### AIM
Extract all lines that hold the string "from".

Begin

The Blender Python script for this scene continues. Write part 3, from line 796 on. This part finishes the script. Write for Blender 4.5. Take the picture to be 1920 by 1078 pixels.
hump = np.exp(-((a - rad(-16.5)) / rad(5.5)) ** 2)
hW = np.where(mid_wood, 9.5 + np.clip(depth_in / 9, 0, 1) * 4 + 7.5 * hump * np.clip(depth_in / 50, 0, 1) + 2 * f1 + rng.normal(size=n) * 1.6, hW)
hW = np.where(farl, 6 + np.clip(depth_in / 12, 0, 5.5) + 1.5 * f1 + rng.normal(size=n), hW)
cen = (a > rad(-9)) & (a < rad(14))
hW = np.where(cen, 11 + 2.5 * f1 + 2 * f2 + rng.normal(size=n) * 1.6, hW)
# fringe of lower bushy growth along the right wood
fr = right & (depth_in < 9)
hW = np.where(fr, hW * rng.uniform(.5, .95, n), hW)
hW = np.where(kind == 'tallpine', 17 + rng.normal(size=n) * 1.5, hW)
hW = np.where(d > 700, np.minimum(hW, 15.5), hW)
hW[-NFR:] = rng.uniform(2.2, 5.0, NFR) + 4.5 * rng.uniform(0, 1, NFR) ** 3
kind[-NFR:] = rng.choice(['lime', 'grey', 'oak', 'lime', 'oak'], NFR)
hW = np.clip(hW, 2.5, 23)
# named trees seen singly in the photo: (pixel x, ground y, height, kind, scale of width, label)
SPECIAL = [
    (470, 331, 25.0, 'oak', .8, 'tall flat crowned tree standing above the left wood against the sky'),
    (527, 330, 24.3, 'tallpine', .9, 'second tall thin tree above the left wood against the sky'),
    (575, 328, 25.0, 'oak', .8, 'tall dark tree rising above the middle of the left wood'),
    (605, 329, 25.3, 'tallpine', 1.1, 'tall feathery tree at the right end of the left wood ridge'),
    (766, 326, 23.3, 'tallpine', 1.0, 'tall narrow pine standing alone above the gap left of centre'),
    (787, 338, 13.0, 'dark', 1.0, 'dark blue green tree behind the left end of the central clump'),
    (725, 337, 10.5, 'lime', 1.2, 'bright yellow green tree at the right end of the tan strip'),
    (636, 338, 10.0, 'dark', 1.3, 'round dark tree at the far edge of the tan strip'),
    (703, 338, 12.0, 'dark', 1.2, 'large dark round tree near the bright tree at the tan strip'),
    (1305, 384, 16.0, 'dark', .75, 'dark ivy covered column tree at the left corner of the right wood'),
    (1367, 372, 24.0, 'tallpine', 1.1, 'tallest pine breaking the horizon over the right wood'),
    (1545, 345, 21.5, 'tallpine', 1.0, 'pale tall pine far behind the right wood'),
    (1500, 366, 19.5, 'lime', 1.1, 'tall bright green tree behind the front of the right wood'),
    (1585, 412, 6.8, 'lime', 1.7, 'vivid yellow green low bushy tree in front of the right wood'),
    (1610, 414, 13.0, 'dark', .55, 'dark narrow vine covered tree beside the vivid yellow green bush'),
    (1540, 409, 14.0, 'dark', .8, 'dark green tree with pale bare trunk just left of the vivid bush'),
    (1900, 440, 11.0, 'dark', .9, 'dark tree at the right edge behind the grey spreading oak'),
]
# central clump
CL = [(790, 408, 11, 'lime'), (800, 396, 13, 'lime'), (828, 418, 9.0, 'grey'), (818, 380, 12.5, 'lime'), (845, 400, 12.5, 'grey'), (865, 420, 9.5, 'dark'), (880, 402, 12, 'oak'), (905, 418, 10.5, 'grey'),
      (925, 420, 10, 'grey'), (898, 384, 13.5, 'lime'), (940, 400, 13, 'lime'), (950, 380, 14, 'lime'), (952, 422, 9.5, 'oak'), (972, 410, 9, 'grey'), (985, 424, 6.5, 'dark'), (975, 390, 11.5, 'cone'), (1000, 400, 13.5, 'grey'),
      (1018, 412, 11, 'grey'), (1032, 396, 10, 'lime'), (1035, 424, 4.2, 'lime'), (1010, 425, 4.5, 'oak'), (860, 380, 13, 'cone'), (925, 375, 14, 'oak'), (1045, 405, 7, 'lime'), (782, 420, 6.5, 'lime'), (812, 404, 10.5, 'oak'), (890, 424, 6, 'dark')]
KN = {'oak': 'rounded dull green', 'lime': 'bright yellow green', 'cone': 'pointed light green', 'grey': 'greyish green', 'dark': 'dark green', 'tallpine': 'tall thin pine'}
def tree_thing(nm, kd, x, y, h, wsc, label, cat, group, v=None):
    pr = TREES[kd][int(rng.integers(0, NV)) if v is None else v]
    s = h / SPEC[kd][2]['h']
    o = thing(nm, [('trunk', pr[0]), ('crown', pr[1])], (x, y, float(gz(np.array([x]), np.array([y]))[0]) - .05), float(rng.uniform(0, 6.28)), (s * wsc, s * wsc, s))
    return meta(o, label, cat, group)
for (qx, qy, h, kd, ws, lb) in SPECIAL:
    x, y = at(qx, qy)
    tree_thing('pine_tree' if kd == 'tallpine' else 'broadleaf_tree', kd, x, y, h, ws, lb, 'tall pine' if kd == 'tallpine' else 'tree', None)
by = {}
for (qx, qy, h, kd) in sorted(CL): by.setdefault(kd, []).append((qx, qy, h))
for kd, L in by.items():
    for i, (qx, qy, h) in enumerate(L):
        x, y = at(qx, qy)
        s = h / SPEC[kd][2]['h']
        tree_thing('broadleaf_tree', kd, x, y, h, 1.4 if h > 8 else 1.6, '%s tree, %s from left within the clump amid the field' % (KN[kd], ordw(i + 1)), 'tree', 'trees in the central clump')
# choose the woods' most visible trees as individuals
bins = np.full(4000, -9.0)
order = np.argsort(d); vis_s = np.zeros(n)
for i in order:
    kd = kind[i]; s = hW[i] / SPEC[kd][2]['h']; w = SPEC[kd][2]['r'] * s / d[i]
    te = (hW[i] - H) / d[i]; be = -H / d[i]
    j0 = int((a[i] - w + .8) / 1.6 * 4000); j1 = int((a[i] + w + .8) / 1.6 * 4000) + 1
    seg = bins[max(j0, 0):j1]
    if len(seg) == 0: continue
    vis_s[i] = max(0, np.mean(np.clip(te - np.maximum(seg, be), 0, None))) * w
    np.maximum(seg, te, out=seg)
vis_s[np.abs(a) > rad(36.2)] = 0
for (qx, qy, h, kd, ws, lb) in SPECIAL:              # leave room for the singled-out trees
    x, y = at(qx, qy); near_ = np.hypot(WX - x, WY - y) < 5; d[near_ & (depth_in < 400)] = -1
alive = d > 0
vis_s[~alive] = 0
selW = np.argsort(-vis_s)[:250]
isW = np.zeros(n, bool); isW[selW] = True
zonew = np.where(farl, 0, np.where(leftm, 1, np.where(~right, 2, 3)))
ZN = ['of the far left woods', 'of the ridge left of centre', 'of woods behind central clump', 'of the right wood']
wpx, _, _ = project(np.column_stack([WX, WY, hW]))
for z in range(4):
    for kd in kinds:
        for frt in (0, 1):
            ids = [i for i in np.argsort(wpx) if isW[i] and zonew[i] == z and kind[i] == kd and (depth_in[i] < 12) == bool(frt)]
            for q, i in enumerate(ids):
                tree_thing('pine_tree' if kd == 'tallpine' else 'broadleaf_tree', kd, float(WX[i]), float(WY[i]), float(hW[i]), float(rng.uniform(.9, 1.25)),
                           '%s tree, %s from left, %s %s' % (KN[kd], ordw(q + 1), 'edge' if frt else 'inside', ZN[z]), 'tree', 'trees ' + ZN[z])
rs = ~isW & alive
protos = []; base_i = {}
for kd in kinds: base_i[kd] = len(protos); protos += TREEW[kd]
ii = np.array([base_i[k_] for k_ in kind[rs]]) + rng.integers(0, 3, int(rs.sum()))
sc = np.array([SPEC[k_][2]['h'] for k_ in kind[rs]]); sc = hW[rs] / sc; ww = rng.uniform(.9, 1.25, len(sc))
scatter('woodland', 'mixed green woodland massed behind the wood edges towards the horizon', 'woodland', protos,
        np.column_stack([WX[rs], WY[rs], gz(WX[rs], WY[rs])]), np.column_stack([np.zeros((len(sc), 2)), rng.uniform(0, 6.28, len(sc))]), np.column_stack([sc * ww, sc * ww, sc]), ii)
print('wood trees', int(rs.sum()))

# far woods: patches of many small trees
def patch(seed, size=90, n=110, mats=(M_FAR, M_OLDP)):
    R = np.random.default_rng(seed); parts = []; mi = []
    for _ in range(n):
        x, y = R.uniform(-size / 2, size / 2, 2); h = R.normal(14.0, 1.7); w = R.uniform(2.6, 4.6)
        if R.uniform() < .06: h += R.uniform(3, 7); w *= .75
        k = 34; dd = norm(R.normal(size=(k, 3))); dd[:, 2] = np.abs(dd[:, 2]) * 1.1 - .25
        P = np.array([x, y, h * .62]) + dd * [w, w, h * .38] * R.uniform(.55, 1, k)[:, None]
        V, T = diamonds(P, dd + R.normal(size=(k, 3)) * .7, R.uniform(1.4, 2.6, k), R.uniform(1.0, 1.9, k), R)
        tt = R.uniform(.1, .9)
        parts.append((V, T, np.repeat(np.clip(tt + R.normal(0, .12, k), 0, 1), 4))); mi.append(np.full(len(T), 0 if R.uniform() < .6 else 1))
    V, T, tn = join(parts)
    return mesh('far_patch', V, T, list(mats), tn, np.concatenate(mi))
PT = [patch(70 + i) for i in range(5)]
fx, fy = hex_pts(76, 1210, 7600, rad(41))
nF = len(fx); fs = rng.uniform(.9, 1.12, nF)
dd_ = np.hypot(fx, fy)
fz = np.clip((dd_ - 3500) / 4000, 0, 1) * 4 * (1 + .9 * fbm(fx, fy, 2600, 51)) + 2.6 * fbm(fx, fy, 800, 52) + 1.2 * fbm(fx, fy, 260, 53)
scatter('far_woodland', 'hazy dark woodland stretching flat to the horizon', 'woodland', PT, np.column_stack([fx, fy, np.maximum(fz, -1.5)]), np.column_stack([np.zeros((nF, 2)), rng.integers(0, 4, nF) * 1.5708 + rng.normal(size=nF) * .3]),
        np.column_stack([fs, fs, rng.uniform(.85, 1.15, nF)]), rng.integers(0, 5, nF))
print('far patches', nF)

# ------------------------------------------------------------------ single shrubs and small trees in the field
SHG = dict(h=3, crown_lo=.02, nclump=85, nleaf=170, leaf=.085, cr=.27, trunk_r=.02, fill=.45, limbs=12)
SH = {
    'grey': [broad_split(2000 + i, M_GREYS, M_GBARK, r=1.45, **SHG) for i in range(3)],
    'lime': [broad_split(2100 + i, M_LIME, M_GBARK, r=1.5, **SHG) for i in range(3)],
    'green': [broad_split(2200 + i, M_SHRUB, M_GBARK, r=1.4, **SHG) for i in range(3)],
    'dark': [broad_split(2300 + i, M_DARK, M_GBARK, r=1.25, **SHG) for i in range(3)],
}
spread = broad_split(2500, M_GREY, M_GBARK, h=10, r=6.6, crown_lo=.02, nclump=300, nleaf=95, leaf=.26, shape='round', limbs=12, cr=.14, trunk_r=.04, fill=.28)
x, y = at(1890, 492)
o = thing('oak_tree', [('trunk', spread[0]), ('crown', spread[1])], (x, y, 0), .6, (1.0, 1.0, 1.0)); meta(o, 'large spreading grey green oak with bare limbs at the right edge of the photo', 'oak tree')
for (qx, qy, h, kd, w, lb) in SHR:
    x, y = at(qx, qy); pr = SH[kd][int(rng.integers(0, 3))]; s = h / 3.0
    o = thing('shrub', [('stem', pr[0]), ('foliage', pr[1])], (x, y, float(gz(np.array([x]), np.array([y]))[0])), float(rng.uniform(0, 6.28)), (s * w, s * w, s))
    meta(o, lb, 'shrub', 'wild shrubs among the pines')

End

### TASK SOLUTION
The Blender Python script for this scene continues. Write part 3, from line 796 on. This part finishes the script. Write for Blender 4.5. Take the picture to be 1920 by 1078 pixels.
        tree_thing('broadleaf_tree', kd, x, y, h, 1.4 if h > 8 else 1.6, '%s tree, %s from left within the clump amid the field' % (KN[kd], ordw(i + 1)), 'tree', 'trees in the central clump')
                           '%s tree, %s from left, %s %s' % (KN[kd], ordw(q + 1), 'edge' if frt else 'inside', ZN[z]), 'tree', 'trees ' + ZN[z])